Ego dancing appelle en nous le narcissisme, tandis que le titre L’Anus du monde nous renvoie à notre condition humaine de façon à la fois humoristique et caustique. Rien n’est fait pour que le spectateur se sente bien et tranquille. Chaque œuvre dérange la vision, contrarie l’imagination et nous rappelle nos terreurs tues et enfouies d’enfants ou d’adultes névrosés. Mais, répétons-le, l’humour et la dérision sont bien présents et permettent de trouver un espace de répit dans cet univers incertain.

Philippe Mayaux:
— L’Origine de l’immonde, 2004. Gouache et tirage numérique sur papier. 141x 84 cm.
— L’Infinipattes, 2004. Gouache et vernis sur papier. 149 x 104 cm.
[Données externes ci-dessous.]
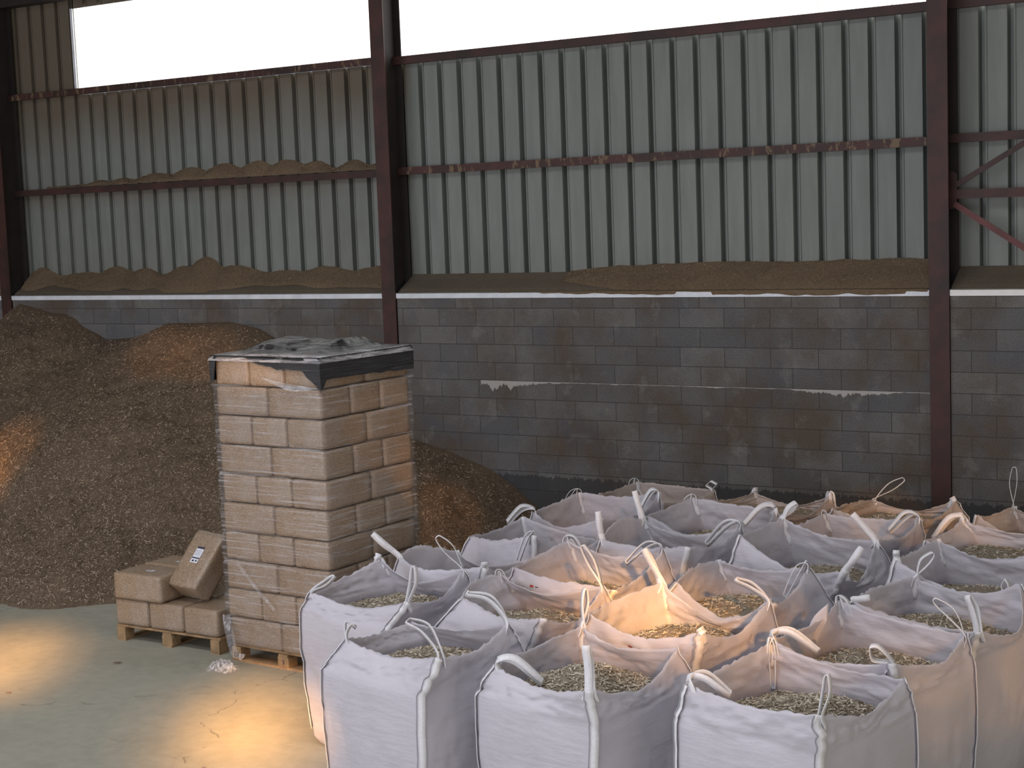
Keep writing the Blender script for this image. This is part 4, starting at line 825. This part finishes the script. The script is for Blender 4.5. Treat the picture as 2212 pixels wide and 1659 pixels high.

— La Beauté intérieure, 2004. Gouache et vernis sur papier. 147 x 110 cm.
— Chimère, 2004. Gouache sur papier. 148 x 98 cm.
— L’Anus du monde, 2004. Cirage sur bois sculpté. 21,5 x 31,5 cm.
— L’Agitation des masques, 2004. Rideau, bois, moteur. 215 x 130 cm.
— Grain de beauté, 2003. Fimo et peinture. Dimensions variables.
— Ego Dancing, 2004. Technique mixte. 220 x 60 x 90 cm.
— J’T’M, 2004. Bois verre. 22,5 x 32,5 cm.